Rejection of oil industry delay tactics signals new SEC commitment to transparency rules


Rejection of oil industry delay tactics signals new SEC commitment to transparency rules
Posted Sun, 2012-11-11 15:33 by Jonathan Kaufman

I was thrilled last Thursday afternoon to hear that the SEC has blocked the oil industry’s first move in its attempt to undermine new transparency requirements.  The American Petroleum Institute (API) and other industry representatives petitioned the SEC to stay new disclosure requirements until the court’s decide on their lawsuit to overturn the law, but the SEC denied the request in no uncertain terms.

We've written in previous posts about Section 1504 of the Dodd-Frank Act, which directs oil, gas, and mining companies to publish the payments they make to the governments of the countries where they operate.  The SEC issued regulations for Section 1504 in late August, requiring companies to publicly disclose their payments for every project in each country where they operate, with no exceptions.  API sued the SEC, complaining that the law would be costly to comply with and would harm covered oil companies’ ability to compete for business abroad.  They claimed that at least four countries prohibit disclosure and predicted that they might have to withdraw from those countries, incurring tremendous financial losses, rather than violate their laws. (ERI and others had previously refuted each of these claims.)   Oxfam America – represented by ERI and two law firms – is currently defending the rules against API’s challenge to ensure that they go into effect as planned.

API asked the SEC to stay the rules and postpone the compliance date until after the legal challenge is concluded – which could take anywhere from five months to two years.  ERI and its co-counsel forcefully opposed a suspension, but convincing the SEC was an uphill battle.  The Commission had granted industry a suspension in the Business Roundtable litigation – an earlier case in which industry successfully overturned business regulations – and seemed inclined to do the same for API.

In the end, the SEC’s decision turned largely on the question of “irreparable injury.”  API had to show that it would suffer incompensable harms that would be certain, substantial, and imminent if a stay were not granted.  Oxfam argued that the oil companies’ claimed costs of compliance were minuscule compared to their overall assets.  The doomsday scenarios they constructed were completely speculative, since they hadn’t proved that any country actually prohibits disclosures or that they would be forced to withdraw from those countries even if there were a disclosure prohibition law.  And none of the supposed harms were imminent, since companies won’t have to start reporting until March 2014 at the earliest.

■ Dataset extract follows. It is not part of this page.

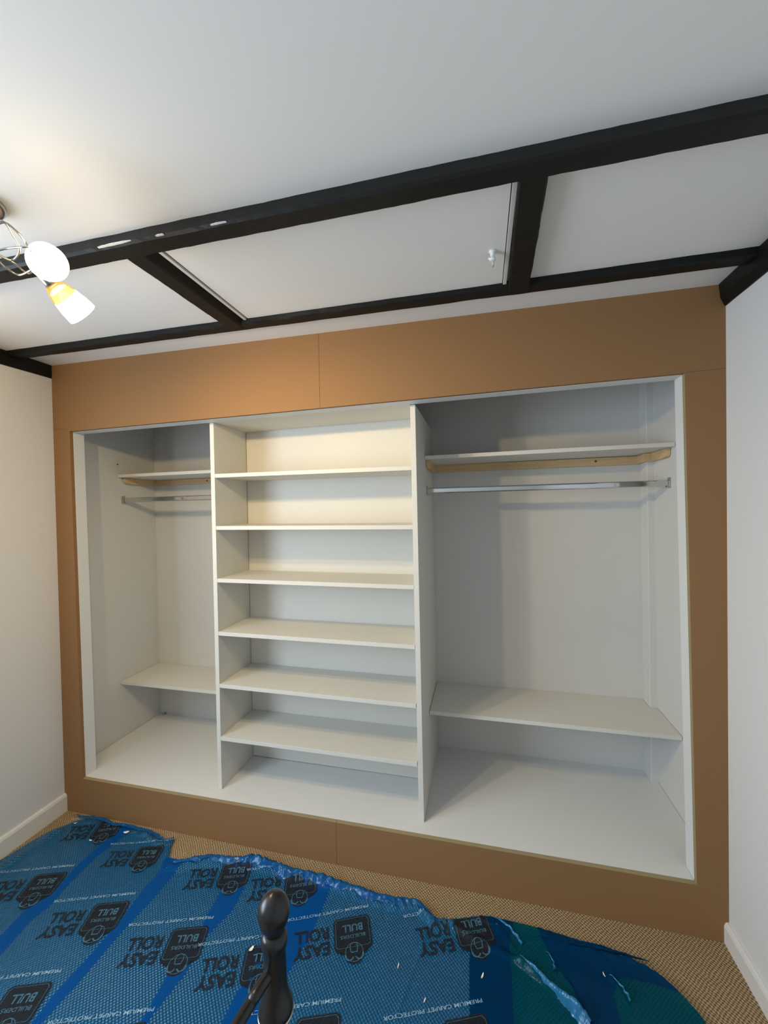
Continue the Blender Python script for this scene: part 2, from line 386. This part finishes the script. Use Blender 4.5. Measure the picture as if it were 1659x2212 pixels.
# ------------------------------------------------------------------ shelves of the side bays, on pine battens
def bay_shelf(x0, x1, y0, y1, zl, zr, label, battens=(), notch=False):
    t = thing('wardrobe_shelf', ((x0+x1)/2, (y0+y1)/2, min(zl, zr)-.018), label, 'shelf')
    th = .018
    pts = [(x0, y0), (x1, y0), (x1, .5635), (2.925, .5635), (2.925, y1), (x0, y1)] if notch else [(x0, y0), (x1, y0), (x1, y1), (x0, y1)]
    zz = lambda x: zl+(zr-zl)*(x-x0)/(x1-x0)
    n = len(pts)
    v = [(x, y, zz(x)-th) for x, y in pts]+[(x, y, zz(x)) for x, y in pts]
    f = [tuple(range(n)), tuple(range(2*n-1, n-1, -1))]+[(i, (i+1) % n, n+(i+1) % n, n+i) for i in range(n)]
    mesh('board', v, f, M['shelf'], t, bevel=.0007)
    return t, zz
def batten_side(par, xa, xb, ya, yb, ztop, h):
    r = .022; pts = [(yb, ztop), (ya, ztop), (ya, ztop-h+r)]
    for k in range(1, 6):
        a = math.pi/2*k/5; pts.append((ya+r-r*math.cos(a), ztop-h+r-r*math.sin(a)))
    pts.append((yb, ztop-h)); n = len(pts)
    v = [(xa, y, z) for y, z in pts]+[(xb, y, z) for y, z in pts]
    f = [tuple(range(n)), tuple(range(2*n-1, n-1, -1))]+[(i, (i+1) % n, n+(i+1) % n, n+i) for i in range(n)]
    return mesh('batten', v, f, M['pine'], par, bevel=.0008)
XR = 2.9575
# left bay, upper
t, zz = bay_shelf(.001, X0-.001, .366, YB-.001, 1.781, 1.783, 'white upper shelf on pine battens in the left bay')
batten_side(t, .001, .019, .400, YB-.020, 1.762, .036)
box('batten', .001, X0-.002, YB-.0195, YB-.001, 1.727, 1.7625, M['pine'], t)
lathe('knot', (.42, YB-.0197, 1.746), (0, -1, 0), [(0, .006), (.0006, .005)], M['knot'], t, seg=12)
# right bay, upper
t, zz = bay_shelf(X3+.001, XR-.001, .342, YB-.001, 1.798, 1.803, 'white upper shelf on pine battens in the right bay', notch=True)
batten_side(t, X3+.001, X3+.019, .385, YB-.020, 1.779, .040)
batten_side(t, XR-.019, XR-.001, .385, .545, 1.784, .040)
box('batten', X3+.001, 2.926, YB-.0195, YB-.001, 1.740, 1.7805, M['pine'], t)
box('batten', 2.908, 2.9265, .5645, YB-.020, 1.743, 1.7825, M['pine'], t)
box('batten', 2.9085, XR-.001, .546, .5640, 1.743, 1.7835, M['pine'], t)
lathe('knot', (2.72, YB-.0197, 1.764), (0, -1, 0), [(0, .006), (.0006, .005)], M['knot'], t, seg=12)
# lower shelves
bay_shelf(.001, X0-.001, .352, YB-.001, .526, .524, 'white lower shelf low down in the left bay')
bay_shelf(X3+.005, XR, .318, YB-.001, .551, .549, 'white lower shelf low down in the right bay', notch=True)

# ------------------------------------------------------------------ chrome hanging rails
def rail(x0, x1, y, z0, z1, label):
    t = thing('hanging_rail', ((x0+x1)/2, y, (z0+z1)/2), label, 'rail')
    pr = []
    for k in range(9): a = math.pi*k/8; pr.append((.0075*math.cos(a), .0085+.0065*math.sin(a)))
    for k in range(9): a = math.pi+math.pi*k/8; pr.append((.0075*math.cos(a), -.0085+.0065*math.sin(a)))
    n = len(pr); v = [(x0+.004, y+a, z0+b) for a, b in pr]+[(x1-.004, y+a, z1+b) for a, b in pr]
    f = [tuple(range(n)), tuple(range(2*n-1, n-1, -1))]+[(i, (i+1) % n, n+(i+1) % n, n+i) for i in range(n)]
    mesh('tube', v, f, M['chrome'], t)
    for x, s, z in ((x0, 1, z0), (x1, -1, z1)):
        xa, xb = sorted((x+s*.0004, x+s*.003)); 
        b = box('end_socket', xa, xb, y-.013, y+.013, z-.020, z+.026, M['steel'], t, bevel=.001)
        xa, xb = sorted((x+s*.003, x+s*.014))
        box('socket_cup', xa, xb, y-.0105, y+.0105, z-.0195, z-.0155, M['steel'], b, bevel=.0006)
        box('socket_cup', xa, xb, y-.0105, y-.0085, z-.0155, z+.012, M['steel'], b, bevel=.0006)
    return t
rail(-.001, X0, .404, 1.625, 1.628, 'short chrome hanging rail in the left bay')
rail(X3+.001, XR, .404, 1.628, 1.630, 'long chrome hanging rail in the right bay')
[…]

The SEC agreed with Oxfam in a well-reasoned, muscular decision.  Thursday’s order concludes that API failed to show that it was likely to succeed in its legal challenge, and that it was unable to demonstrate irreparable injury absent a stay.  Importantly, it firmly rejected API’s claim on foreign disclosure prohibition laws, concluding that the evidence for these laws was “both unpersuasive and vigorously contested by other commentators.”  SEC was also convinced by the fact that the courts have set a brisk schedule for resolving the lawsuit, suggesting that the case may be over long before companies are required to start disclosing any information at all.

The SEC’s decision is significant for a number of reasons.  First, it suggests that the SEC is prepared to fight to defend the rule, which was the product of over two years of hard work by Commission staff and leadership.  Second, it includes the Commission’s strongest yet conclusions on the misleading claims of the oil industry; essentially, the SEC has called API’s bluff and insisted on actual evidence, rather than innuendo.  And finally, it embodies a message to the European Union, which is currently considering similar disclosure rules, that the U.S. is moving ahead and is committed to transparency.  Most observers think that Europe will go at least as far as the U.S. in requiring disclosure, but a stay could have undermined that momentum.